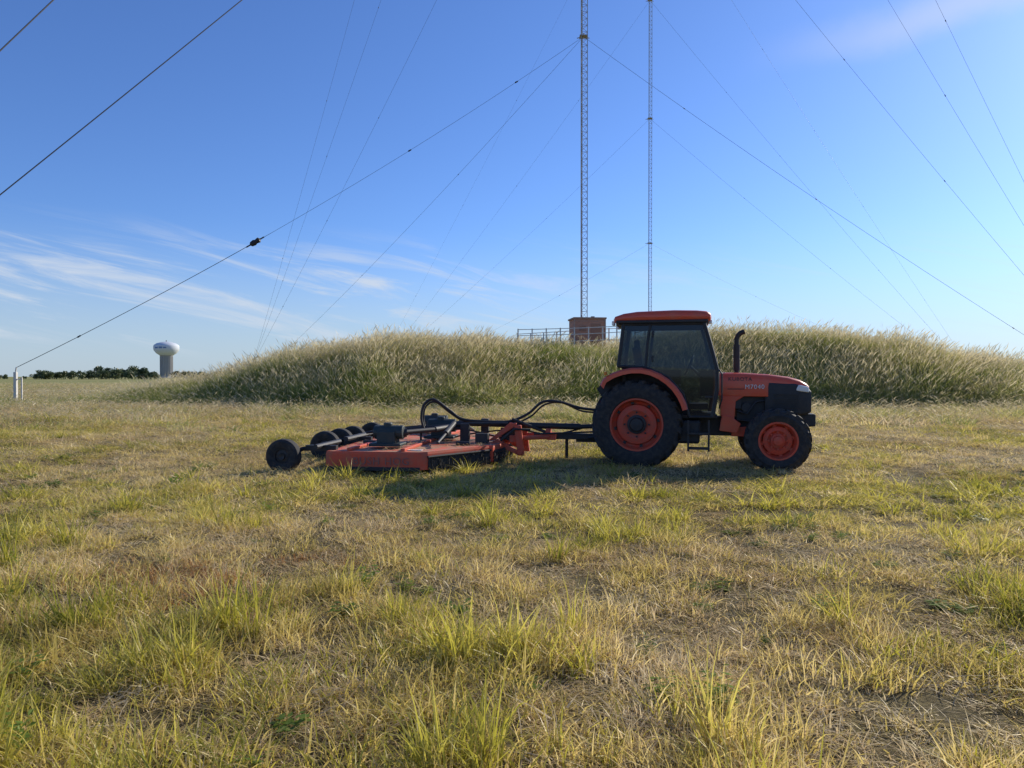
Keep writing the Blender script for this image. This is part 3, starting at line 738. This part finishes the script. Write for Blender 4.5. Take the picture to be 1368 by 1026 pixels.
guys(T2,T2p,[(29.3,b2r,.01,.0085,(.25,.5,.75)),(15.9,P(1180,470,100),.012,.007,(.4,)),(42,b2r,.01,.0085,(.2,.35,.5,.65,.8)),(56,b2r,.01,.0075,(.3,.45,.6,.8)),
 (29.3,b2l,.01,.0075,(.3,.6)),(15.9,P(610,465,105),.012,.007,(.4,)),(42,b2l,.01,.007,(.2,.4,.6,.8)),(60,b2l,.01,.006,(.2,.4,.6,.8))])
for T,Tp,zs,w in((T1,T1p,(23,43,58,72),.75),(T2,T2p,(15.9,29.3,42,57),.8)):
    mb=MB()
    for z in zs:
        zz=z-Tp[2]
        for k in range(3):
            a=R(30+120*k); mb.tube([(0,0,zz),(w*.6*math.cos(a),w*.6*math.sin(a),zz)],.03,5)
        mb.box((0,0,zz),(.5,.5,.05))
    mk('guy_collars',mb,GALV,T)
AP=empty('guy_anchor_post',(aL[0],aL[1],0))
mb=MB().box((-.05,0,.85),(.16,.16,1.8)).box((.30,0,.75),(.07,.07,1.4)).box((.12,0,1.35),(.42,.07,.06)).tube([(-.05,0,1.72),(0,0,aL[2]+.02)],.04)
mk('anchor_frame',mb,FENCE,AP,bevel=.01)

# ---------------------------------------------------------------- shed + fence on hill
SH=empty('brick_equipment_shed',(P(784,0,45).x,45,2.85),R(6))
mb=MB().box((0,0,1.0),(1.86,1.8,2.2)); mk('walls',mb,BRICK,SH)
mk('roof_cap',MB().box((0,0,2.13),(2.0,1.94,.10)),paint('shed_cap',(.38,.22,.15),.8),SH,bevel=.01)
mk('door',MB().box((.35,-.91,.95),(.6,.03,1.7)).box((-.45,-.91,1.5),(.4,.03,.3)),paint('shed_door',(.33,.17,.11),.7),SH,bevel=.008)
mk('corner_trim',MB().box((-.93,-.9,1.0),(.06,.06,2.2)).box((.93,-.9,1.0),(.06,.06,2.2)).box((0,-.905,1.95),(1.8,.03,.05)),paint('shed_trim',(.44,.28,.21),.8),SH)
mk('vent',MB().cyl((-.3,.2,2.15),(-.3,.2,2.4),.05).box((.4,.2,2.25),(.2,.2,.15)),GREY,SH)
FE=empty('wooden_fence',(0,43,0)); mb=MB()
xs=np.arange(.35,8.2,.82)
for x in xs:
    h=hill(x,43); mb.box((x,0,h+.75),(.07,.07,1.6))
for i in range(len(xs)-1):
    for zz in(.75,1.15,1.5):
        a=(xs[i],-.05,hill(xs[i],43)+zz); b=(xs[i+1],-.05,hill(xs[i+1],43)+zz); mb.tube([a,b],.028,4)
for y2 in(3.5,):
    for x in xs: mb.box((x,y2,hill(x,43+y2)+.75),(.07,.07,1.6))
    for zz in(.75,1.5): mb.tube([(xs[0],y2,hill(xs[0],46)+zz),(xs[-1],y2,hill(xs[-1],46)+zz)],.028,4)
for x in(xs[0],xs[-1]):
    for zz in(.75,1.15,1.5): mb.tube([(x,0,hill(x,43)+zz),(x,3.5,hill(x,46.5)+zz)],.028,4)
mk('rails_and_posts',mb,FENCE,FE)

# ---------------------------------------------------------------- water tower
WP=P(222.5,503,800); WT=empty('water_tower',(WP.x,800,0),0)
mk('stem',MB().revolve([(7.6,0),(6.4,1.5),(6.2,3),(6.2,23),(7.2,25)],(0,0,0),axis='z',n=24),CONC,WT)
mb=MB()
for i in range(24):
    t=2*math.pi*i/24; mb.box((6.3*math.cos(t),6.3*math.sin(t),13),(.5,.5,21),(0,0,t))
mk('stem_flutes',mb,CONC,WT)
mk('tank',MB().revolve([(7.0,24.5),(10,26.5),(12.4,29.5),(12.9,31.5),(12.9,34.2),(12.3,35.6),(9.5,37.4),(5,38.7),(.01,39.3)],(0,0,0),axis='z',n=48),CONCW,WT,smooth=True)
mb=MB()
for a0,a1,z0,z1 in((-125,-105,31.6,33.2),(-100,-84,31.6,33.4),(-80,-66,31.8,33.1)):
    vs=[];k=6
    for i in range(k):
        t=R(a0+(a1-a0)*i/(k-1)); vs+=[(13.0*math.cos(t),13.0*math.sin(t),z0),(13.0*math.cos(t),13.0*math.sin(t),z1)]
    mb.add(vs,[(2*i,2*i+2,2*i+3,2*i+1) for i in range(k-1)])
mk('lettering_band',mb,BLUEB,WT,fix=False)
mk('roof_rail',MB().cyl((0,0,39.2),(0,0,40.6),.6,n=8),GREY,WT)

# ---------------------------------------------------------------- distant trees
LEAF=grassmat('tree_leaves',[(.2,(.045,.07,.035)),(.8,(.10,.13,.06))],transl=.25,scale=.05)
def trees(name,lst):
    V=[];Fc=[]
    for (px,Y,h,w) in lst:
        c=P(px,503,Y); 
        for cl in range(random.randint(6,9)):
            cx=c.x+random.gauss(0,w*.28); cy=Y+random.gauss(0,w*.28); cz=h*random.uniform(.25,.8); rr=random.uniform(.16,.28)*h
            for _ in range(100):
                d_=Vector((random.gauss(0,1),random.gauss(0,1),random.gauss(0,1))).normalized()*rr*random.uniform(.6,1.05)
                p=Vector((cx,cy,max(.05,cz+d_.z*.8)))+Vector((d_.x*1.2,d_.y*1.2,0)); s=h*.06
                q=[p+Vector((random.gauss(0,s),random.gauss(0,s),random.gauss(0,s))) for _ in range(3)]
                b=len(V); V+=[tuple(v) for v in q]; Fc.append((b,b+1,b+2))
        for k in range(3):
            b=len(V); x=c.x+random.gauss(0,w*.2); V+=[(x-.2,Y,0),(x+.2,Y,0),(x,Y,h*.6)]; Fc.append((b,b+1,b+2))
    m_=MB(); m_.add(V,Fc); return mk(name,m_,LEAF,fix=False)
tl=[]
px=50
while px<318:
    if not(208<px<235):
        h=random.uniform(3.2,5.6) if not(132<px<192) else random.uniform(5.0,8.2)
        if px>240: h=random.uniform(3.0,5.2)
        tl.append((px,random.uniform(380,430),h,random.uniform(3,7)))
    px+=random.uniform(3,7)
px=-80
while px<50:
    if random.random()<.4: tl.append((px,420,random.uniform(1.8,3.0),5))
    px+=8
px=1275
while px<1480:
    tl.append((px,random.uniform(200,240),random.uniform(3.0,5.6) if px<1345 else random.uniform(2.5,4),random.uniform(3,5)))
    px+=random.uniform(5,12)
trees('distant_treeline',tl)

# ---------------------------------------------------------------- sky, sun, camera
az,el=R(49),R(27)
w=bpy.data.worlds.new('World'); scene.world=w; w.use_nodes=True; nt=w.node_tree; nt.nodes.clear()
out=N(nt,'ShaderNodeOutputWorld'); bg=N(nt,'ShaderNodeBackground'); bg.inputs[1].default_value=.125
sk=N(nt,'ShaderNodeTexSky'); sk.sky_type='NISHITA'; sk.sun_disc=False; sk.sun_elevation=el; sk.sun_rotation=az; sk.air_density=1.0; sk.dust_density=.4; sk.ozone_density=2.5; sk.altitude=100
L=nt.links.new
tc=N(nt,'ShaderNodeTexCoord')
nrm=N(nt,'ShaderNodeVectorMath',operation='NORMALIZE'); L(tc.outputs['Generated'],nrm.inputs[0])
sep=N(nt,'ShaderNodeSeparateXYZ'); L(nrm.outputs[0],sep.inputs[0])
at=N(nt,'ShaderNodeMath',operation='ARCTAN2'); L(sep.outputs['X'],at.inputs[0]); L(sep.outputs['Y'],at.inputs[1])
def mth(op,a,b=None,c=None,clamp=False):
    n=N(nt,'ShaderNodeMath',operation=op); n.use_clamp=clamp
    for i,v in enumerate((a,b,c)):
        if v is None: continue
        if isinstance(v,(int,float)): n.inputs[i].default_value=v
        else: L(v,n.inputs[i])
    return n.outputs[0]
def smap(v,a,b,lo=0,hi=1):
    n=N(nt,'ShaderNodeMapRange',interpolation_type='SMOOTHSTEP'); L(v,n.inputs['Value']); n.inputs['From Min'].default_value=a; n.inputs['From Max'].default_value=b; n.inputs['To Min'].default_value=lo; n.inputs['To Max'].default_value=hi; return n.outputs[0]
Z=sep.outputs['Z']; A=at.outputs[0]
cb=N(nt,'ShaderNodeCombineXYZ'); L(mth('MULTIPLY',A,3.2),cb.inputs[0])
L(mth('ADD',mth('MULTIPLY',Z,30),mth('MULTIPLY',A,5.5)),cb.inputs[1])
n1=N(nt,'ShaderNodeTexNoise'); n1.inputs['Scale'].default_value=1.15; n1.inputs['Detail'].default_value=9; n1.inputs['Roughness'].default_value=.64; n1.inputs['Distortion'].default_value=.8
L(cb.outputs[0],n1.inputs['Vector'])
cl=smap(n1.outputs['Fac'],.46,.70)
c1=mth('MULTIPLY',mth('MULTIPLY',cl,smap(Z,.015,.06)),smap(Z,.12,.20,1,0))
c1=mth('MULTIPLY',c1,smap(A,-.15,.25,1,.25))
d1=Vector((366,988,428)).normalized(); d2=Vector((646,988,508)).normalized(); nn=d1.cross(d2).normalized()
dt=N(nt,'ShaderNodeVectorMath',operation='DOT_PRODUCT'); L(nrm.outputs[0],dt.inputs[0]); dt.inputs[1].default_value=nn
n2=N(nt,'ShaderNodeTexNoise'); n2.inputs['Scale'].default_value=6; n2.inputs['Detail'].default_value=8; n2.inputs['Roughness'].default_value=.6; L(nrm.outputs[0],n2.inputs['Vector'])
off=mth('ADD',dt.outputs['Value'],mth('MULTIPLY',mth('SUBTRACT',n2.outputs['Fac'],.5),.06))
s1=smap(mth('ABSOLUTE',off),.0,.034,1,0)
s1=mth('MULTIPLY',s1,mth('MULTIPLY',smap(A,.28,.56),.8))
tot=mth('ADD',mth('MULTIPLY',c1,.78),mth('MULTIPLY',s1,.6),clamp=True)
tm=N(nt,'ShaderNodeMix',data_type='RGBA',blend_type='MULTIPLY'); tm.inputs[0].default_value=1; tm.inputs[7].default_value=(.58,.80,1.24,1); L(sk.outputs[0],tm.inputs[6])
hz=N(nt,'ShaderNodeMix',data_type='RGBA'); L(mth('MULTIPLY',smap(Z,-.02,.20,1,0),.72),hz.inputs[0]); L(tm.outputs[2],hz.inputs[6]); hz.inputs[7].default_value=(4.2,5.0,5.8,1)
mx=N(nt,'ShaderNodeMix',data_type='RGBA'); L(tot,mx.inputs[0]); L(hz.outputs[2],mx.inputs[6]); mx.inputs[7].default_value=(5.3,5.8,6.5,1)
L(mx.outputs[2],bg.inputs[0]); L(bg.outputs[0],out.inputs[0])

S=Vector((math.sin(az)*math.cos(el),math.cos(az)*math.cos(el),math.sin(el)))
sl=bpy.data.lights.new('sun','SUN'); sl.energy=5.0; sl.angle=R(.53); sl.color=(1,.92,.78)
so=bpy.data.objects.new('sun',sl); scene.collection.objects.link(so); so.rotation_euler=S.to_track_quat('Z','Y').to_euler(); so.location=(30,30,30)
cam=bpy.data.cameras.new('camera'); cam.sensor_width=36; cam.lens=26; cam.clip_end=12000; cam.clip_start=.05
co=bpy.data.objects.new('camera',cam); scene.collection.objects.link(co); co.location=(0,0,CH); co.rotation_euler=(R(90-.58),0,0)
scene.camera=co
scene.view_settings.view_transform='Standard'; scene.view_settings.look='None'; scene.view_settings.exposure=0
print('PTS',len(pts),len(tp),len(mp))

Written exercise =>
Starting at the top of the listing above, please restate word for word each line up to and including the one that holds "mk('anchor_frame',mb,FENCE,AP,bevel=.01)", omitting every image.

Reply =>
Keep writing the Blender script for this image. This is part 3, starting at line 738. This part finishes the script. Write for Blender 4.5. Take the picture to be 1368 by 1026 pixels.
guys(T2,T2p,[(29.3,b2r,.01,.0085,(.25,.5,.75)),(15.9,P(1180,470,100),.012,.007,(.4,)),(42,b2r,.01,.0085,(.2,.35,.5,.65,.8)),(56,b2r,.01,.0075,(.3,.45,.6,.8)),
 (29.3,b2l,.01,.0075,(.3,.6)),(15.9,P(610,465,105),.012,.007,(.4,)),(42,b2l,.01,.007,(.2,.4,.6,.8)),(60,b2l,.01,.006,(.2,.4,.6,.8))])
for T,Tp,zs,w in((T1,T1p,(23,43,58,72),.75),(T2,T2p,(15.9,29.3,42,57),.8)):
    mb=MB()
    for z in zs:
        zz=z-Tp[2]
        for k in range(3):
            a=R(30+120*k); mb.tube([(0,0,zz),(w*.6*math.cos(a),w*.6*math.sin(a),zz)],.03,5)
        mb.box((0,0,zz),(.5,.5,.05))
    mk('guy_collars',mb,GALV,T)
AP=empty('guy_anchor_post',(aL[0],aL[1],0))
mb=MB().box((-.05,0,.85),(.16,.16,1.8)).box((.30,0,.75),(.07,.07,1.4)).box((.12,0,1.35),(.42,.07,.06)).tube([(-.05,0,1.72),(0,0,aL[2]+.02)],.04)
mk('anchor_frame',mb,FENCE,AP,bevel=.01)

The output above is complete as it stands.